== Task requirements ==
Write out the whole listing, matching it exactly.

-- Start Supplied data --

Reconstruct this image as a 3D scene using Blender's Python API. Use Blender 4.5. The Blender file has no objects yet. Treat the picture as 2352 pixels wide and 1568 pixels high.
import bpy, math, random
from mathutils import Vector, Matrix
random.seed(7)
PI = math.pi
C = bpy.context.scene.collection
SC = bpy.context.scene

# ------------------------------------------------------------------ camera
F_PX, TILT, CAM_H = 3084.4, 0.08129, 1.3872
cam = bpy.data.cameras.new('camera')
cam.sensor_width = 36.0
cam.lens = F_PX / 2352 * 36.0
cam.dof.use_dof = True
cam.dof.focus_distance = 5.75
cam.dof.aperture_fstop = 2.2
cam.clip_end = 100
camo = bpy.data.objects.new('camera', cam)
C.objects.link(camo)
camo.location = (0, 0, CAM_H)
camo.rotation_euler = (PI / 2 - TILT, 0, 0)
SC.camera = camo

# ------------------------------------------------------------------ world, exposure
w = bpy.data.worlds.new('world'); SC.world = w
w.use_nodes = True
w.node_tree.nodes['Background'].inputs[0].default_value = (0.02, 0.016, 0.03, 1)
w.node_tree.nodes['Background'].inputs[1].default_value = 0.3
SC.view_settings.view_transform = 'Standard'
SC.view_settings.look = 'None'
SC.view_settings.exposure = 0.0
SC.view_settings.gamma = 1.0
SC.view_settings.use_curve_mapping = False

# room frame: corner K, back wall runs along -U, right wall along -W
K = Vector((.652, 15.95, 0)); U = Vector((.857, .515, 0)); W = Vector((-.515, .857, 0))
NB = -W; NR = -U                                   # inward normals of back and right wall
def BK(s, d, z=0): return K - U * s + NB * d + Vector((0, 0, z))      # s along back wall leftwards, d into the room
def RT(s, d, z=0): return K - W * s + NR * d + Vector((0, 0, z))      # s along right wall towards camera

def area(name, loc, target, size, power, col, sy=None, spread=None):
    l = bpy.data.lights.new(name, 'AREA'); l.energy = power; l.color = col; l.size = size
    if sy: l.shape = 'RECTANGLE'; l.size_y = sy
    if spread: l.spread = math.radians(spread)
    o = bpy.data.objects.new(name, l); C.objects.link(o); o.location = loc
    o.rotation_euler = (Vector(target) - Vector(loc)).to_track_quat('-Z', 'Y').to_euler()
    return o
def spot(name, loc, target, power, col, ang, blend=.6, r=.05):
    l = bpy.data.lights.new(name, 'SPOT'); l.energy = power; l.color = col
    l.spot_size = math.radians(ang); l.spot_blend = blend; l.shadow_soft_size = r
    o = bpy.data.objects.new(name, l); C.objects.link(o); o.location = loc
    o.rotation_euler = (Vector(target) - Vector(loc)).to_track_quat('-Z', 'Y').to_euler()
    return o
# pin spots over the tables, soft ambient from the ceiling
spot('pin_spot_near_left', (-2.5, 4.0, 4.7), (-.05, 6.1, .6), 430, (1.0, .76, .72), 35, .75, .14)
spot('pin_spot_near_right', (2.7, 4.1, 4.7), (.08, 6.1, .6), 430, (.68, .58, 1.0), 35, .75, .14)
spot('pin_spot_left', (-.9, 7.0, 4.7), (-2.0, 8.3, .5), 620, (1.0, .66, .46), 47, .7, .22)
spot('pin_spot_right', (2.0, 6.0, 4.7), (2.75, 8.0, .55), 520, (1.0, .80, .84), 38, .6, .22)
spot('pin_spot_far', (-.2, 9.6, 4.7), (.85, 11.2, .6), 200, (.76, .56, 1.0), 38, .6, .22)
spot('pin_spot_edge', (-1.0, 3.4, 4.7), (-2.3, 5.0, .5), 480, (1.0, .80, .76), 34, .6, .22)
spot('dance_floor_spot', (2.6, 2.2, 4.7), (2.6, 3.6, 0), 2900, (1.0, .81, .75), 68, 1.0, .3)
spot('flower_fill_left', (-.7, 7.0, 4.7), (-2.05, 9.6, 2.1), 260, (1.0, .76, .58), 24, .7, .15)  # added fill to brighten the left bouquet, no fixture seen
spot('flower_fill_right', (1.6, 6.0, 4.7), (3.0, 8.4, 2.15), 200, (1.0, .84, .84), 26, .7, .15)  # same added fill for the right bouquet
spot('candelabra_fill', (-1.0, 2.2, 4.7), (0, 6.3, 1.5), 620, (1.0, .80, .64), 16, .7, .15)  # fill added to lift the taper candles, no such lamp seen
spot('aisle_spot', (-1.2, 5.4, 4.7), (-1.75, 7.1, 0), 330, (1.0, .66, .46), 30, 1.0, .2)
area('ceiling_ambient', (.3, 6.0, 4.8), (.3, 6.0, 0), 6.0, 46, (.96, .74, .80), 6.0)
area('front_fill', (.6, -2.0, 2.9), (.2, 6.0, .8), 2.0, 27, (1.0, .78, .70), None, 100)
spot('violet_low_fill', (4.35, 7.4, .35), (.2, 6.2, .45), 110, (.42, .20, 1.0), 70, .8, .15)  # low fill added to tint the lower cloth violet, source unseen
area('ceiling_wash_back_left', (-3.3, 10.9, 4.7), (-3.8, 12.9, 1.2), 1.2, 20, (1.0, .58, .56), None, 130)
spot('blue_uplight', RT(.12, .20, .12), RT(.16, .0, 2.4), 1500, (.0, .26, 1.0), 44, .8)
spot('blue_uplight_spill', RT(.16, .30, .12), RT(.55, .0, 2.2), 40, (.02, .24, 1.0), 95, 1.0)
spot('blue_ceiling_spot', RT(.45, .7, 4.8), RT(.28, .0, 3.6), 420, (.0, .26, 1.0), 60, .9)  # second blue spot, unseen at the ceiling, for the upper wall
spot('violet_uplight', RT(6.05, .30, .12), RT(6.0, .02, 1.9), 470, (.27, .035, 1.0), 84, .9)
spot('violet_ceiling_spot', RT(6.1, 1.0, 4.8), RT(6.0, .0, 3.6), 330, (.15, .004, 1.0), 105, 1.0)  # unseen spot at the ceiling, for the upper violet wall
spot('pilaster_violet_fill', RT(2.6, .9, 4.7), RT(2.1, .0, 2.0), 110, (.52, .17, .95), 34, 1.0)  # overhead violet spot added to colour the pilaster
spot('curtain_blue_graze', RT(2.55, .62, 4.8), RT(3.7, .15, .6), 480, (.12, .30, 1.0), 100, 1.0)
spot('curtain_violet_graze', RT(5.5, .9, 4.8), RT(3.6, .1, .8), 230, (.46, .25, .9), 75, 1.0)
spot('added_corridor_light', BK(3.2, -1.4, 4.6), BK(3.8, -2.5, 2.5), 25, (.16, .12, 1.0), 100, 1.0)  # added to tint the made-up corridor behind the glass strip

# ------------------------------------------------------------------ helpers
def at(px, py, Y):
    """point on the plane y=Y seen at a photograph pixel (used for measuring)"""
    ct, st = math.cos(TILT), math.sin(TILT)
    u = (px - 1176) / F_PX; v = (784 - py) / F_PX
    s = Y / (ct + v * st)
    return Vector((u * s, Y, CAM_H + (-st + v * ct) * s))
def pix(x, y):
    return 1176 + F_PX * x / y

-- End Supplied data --

== Full answer ==
Reconstruct this image as a 3D scene using Blender's Python API. Use Blender 4.5. The Blender file has no objects yet. Treat the picture as 2352 pixels wide and 1568 pixels high.
import bpy, math, random
from mathutils import Vector, Matrix
random.seed(7)
PI = math.pi
C = bpy.context.scene.collection
SC = bpy.context.scene

# ------------------------------------------------------------------ camera
F_PX, TILT, CAM_H = 3084.4, 0.08129, 1.3872
cam = bpy.data.cameras.new('camera')
cam.sensor_width = 36.0
cam.lens = F_PX / 2352 * 36.0
cam.dof.use_dof = True
cam.dof.focus_distance = 5.75
cam.dof.aperture_fstop = 2.2
cam.clip_end = 100
camo = bpy.data.objects.new('camera', cam)
C.objects.link(camo)
camo.location = (0, 0, CAM_H)
camo.rotation_euler = (PI / 2 - TILT, 0, 0)
SC.camera = camo

# ------------------------------------------------------------------ world, exposure
w = bpy.data.worlds.new('world'); SC.world = w
w.use_nodes = True
w.node_tree.nodes['Background'].inputs[0].default_value = (0.02, 0.016, 0.03, 1)
w.node_tree.nodes['Background'].inputs[1].default_value = 0.3
SC.view_settings.view_transform = 'Standard'
SC.view_settings.look = 'None'
SC.view_settings.exposure = 0.0
SC.view_settings.gamma = 1.0
SC.view_settings.use_curve_mapping = False

# room frame: corner K, back wall runs along -U, right wall along -W
K = Vector((.652, 15.95, 0)); U = Vector((.857, .515, 0)); W = Vector((-.515, .857, 0))
NB = -W; NR = -U                                   # inward normals of back and right wall
def BK(s, d, z=0): return K - U * s + NB * d + Vector((0, 0, z))      # s along back wall leftwards, d into the room
def RT(s, d, z=0): return K - W * s + NR * d + Vector((0, 0, z))      # s along right wall towards camera

def area(name, loc, target, size, power, col, sy=None, spread=None):
    l = bpy.data.lights.new(name, 'AREA'); l.energy = power; l.color = col; l.size = size
    if sy: l.shape = 'RECTANGLE'; l.size_y = sy
    if spread: l.spread = math.radians(spread)
    o = bpy.data.objects.new(name, l); C.objects.link(o); o.location = loc
    o.rotation_euler = (Vector(target) - Vector(loc)).to_track_quat('-Z', 'Y').to_euler()
    return o
def spot(name, loc, target, power, col, ang, blend=.6, r=.05):
    l = bpy.data.lights.new(name, 'SPOT'); l.energy = power; l.color = col
    l.spot_size = math.radians(ang); l.spot_blend = blend; l.shadow_soft_size = r
    o = bpy.data.objects.new(name, l); C.objects.link(o); o.location = loc
    o.rotation_euler = (Vector(target) - Vector(loc)).to_track_quat('-Z', 'Y').to_euler()
    return o
# pin spots over the tables, soft ambient from the ceiling
spot('pin_spot_near_left', (-2.5, 4.0, 4.7), (-.05, 6.1, .6), 430, (1.0, .76, .72), 35, .75, .14)
spot('pin_spot_near_right', (2.7, 4.1, 4.7), (.08, 6.1, .6), 430, (.68, .58, 1.0), 35, .75, .14)
spot('pin_spot_left', (-.9, 7.0, 4.7), (-2.0, 8.3, .5), 620, (1.0, .66, .46), 47, .7, .22)
spot('pin_spot_right', (2.0, 6.0, 4.7), (2.75, 8.0, .55), 520, (1.0, .80, .84), 38, .6, .22)
spot('pin_spot_far', (-.2, 9.6, 4.7), (.85, 11.2, .6), 200, (.76, .56, 1.0), 38, .6, .22)
spot('pin_spot_edge', (-1.0, 3.4, 4.7), (-2.3, 5.0, .5), 480, (1.0, .80, .76), 34, .6, .22)
spot('dance_floor_spot', (2.6, 2.2, 4.7), (2.6, 3.6, 0), 2900, (1.0, .81, .75), 68, 1.0, .3)
spot('flower_fill_left', (-.7, 7.0, 4.7), (-2.05, 9.6, 2.1), 260, (1.0, .76, .58), 24, .7, .15)  # added fill to brighten the left bouquet, no fixture seen
spot('flower_fill_right', (1.6, 6.0, 4.7), (3.0, 8.4, 2.15), 200, (1.0, .84, .84), 26, .7, .15)  # same added fill for the right bouquet
spot('candelabra_fill', (-1.0, 2.2, 4.7), (0, 6.3, 1.5), 620, (1.0, .80, .64), 16, .7, .15)  # fill added to lift the taper candles, no such lamp seen
spot('aisle_spot', (-1.2, 5.4, 4.7), (-1.75, 7.1, 0), 330, (1.0, .66, .46), 30, 1.0, .2)
area('ceiling_ambient', (.3, 6.0, 4.8), (.3, 6.0, 0), 6.0, 46, (.96, .74, .80), 6.0)
area('front_fill', (.6, -2.0, 2.9), (.2, 6.0, .8), 2.0, 27, (1.0, .78, .70), None, 100)
spot('violet_low_fill', (4.35, 7.4, .35), (.2, 6.2, .45), 110, (.42, .20, 1.0), 70, .8, .15)  # low fill added to tint the lower cloth violet, source unseen
area('ceiling_wash_back_left', (-3.3, 10.9, 4.7), (-3.8, 12.9, 1.2), 1.2, 20, (1.0, .58, .56), None, 130)
spot('blue_uplight', RT(.12, .20, .12), RT(.16, .0, 2.4), 1500, (.0, .26, 1.0), 44, .8)
spot('blue_uplight_spill', RT(.16, .30, .12), RT(.55, .0, 2.2), 40, (.02, .24, 1.0), 95, 1.0)
spot('blue_ceiling_spot', RT(.45, .7, 4.8), RT(.28, .0, 3.6), 420, (.0, .26, 1.0), 60, .9)  # second blue spot, unseen at the ceiling, for the upper wall
spot('violet_uplight', RT(6.05, .30, .12), RT(6.0, .02, 1.9), 470, (.27, .035, 1.0), 84, .9)
spot('violet_ceiling_spot', RT(6.1, 1.0, 4.8), RT(6.0, .0, 3.6), 330, (.15, .004, 1.0), 105, 1.0)  # unseen spot at the ceiling, for the upper violet wall
spot('pilaster_violet_fill', RT(2.6, .9, 4.7), RT(2.1, .0, 2.0), 110, (.52, .17, .95), 34, 1.0)  # overhead violet spot added to colour the pilaster
spot('curtain_blue_graze', RT(2.55, .62, 4.8), RT(3.7, .15, .6), 480, (.12, .30, 1.0), 100, 1.0)
spot('curtain_violet_graze', RT(5.5, .9, 4.8), RT(3.6, .1, .8), 230, (.46, .25, .9), 75, 1.0)
spot('added_corridor_light', BK(3.2, -1.4, 4.6), BK(3.8, -2.5, 2.5), 25, (.16, .12, 1.0), 100, 1.0)  # added to tint the made-up corridor behind the glass strip

# ------------------------------------------------------------------ helpers
def at(px, py, Y):
    """point on the plane y=Y seen at a photograph pixel (used for measuring)"""
    ct, st = math.cos(TILT), math.sin(TILT)
    u = (px - 1176) / F_PX; v = (784 - py) / F_PX
    s = Y / (ct + v * st)
    return Vector((u * s, Y, CAM_H + (-st + v * ct) * s))
def pix(x, y):
    return 1176 + F_PX * x / y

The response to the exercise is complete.